Smith retired from the credit reporting company last week but led it during the time of the breach, which it disclosed last month.

Smith conceded the hack created an opportunity for fraud, and the company could profit from consumers seeking to protect their data. But he defended Equifax’s social utility. The company gathers data on consumers which it then sells to banks to allow them to better assess a borrower’s creditworthiness.

“The company has been around for 118 years and for most of those 118 years has done good things,” Smith said.

Following the hearing, Warren told reporters that Equifax’s new product allowing individuals to “lock” and “unlock” their credit reports does not provide sufficient protection and only a change in law can fully shield people’s information.

“It only applies to Equifax. Consumers are now vulnerable to the loss of their data and some thief going through one of the other credit reporting agencies. That’s why we need to change the law. We need to make it in place forever and make sure consumers have control over their own data,” she said.
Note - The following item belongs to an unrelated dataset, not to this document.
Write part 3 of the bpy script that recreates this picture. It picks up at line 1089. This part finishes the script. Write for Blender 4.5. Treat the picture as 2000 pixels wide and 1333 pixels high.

Wednesday’s hearing was the second of four hearings for Smith this week as lawmakers scrutinize the breach.

Several lawmakers on Wednesday also questioned why Equifax had been granted a contract with the Internal Revenue Service to help verify taxpayer data.

Speaking before Congress on Tuesday, Smith repeatedly apologized for the breach, saying it took weeks for the credit bureau to understand the extent of the intrusion.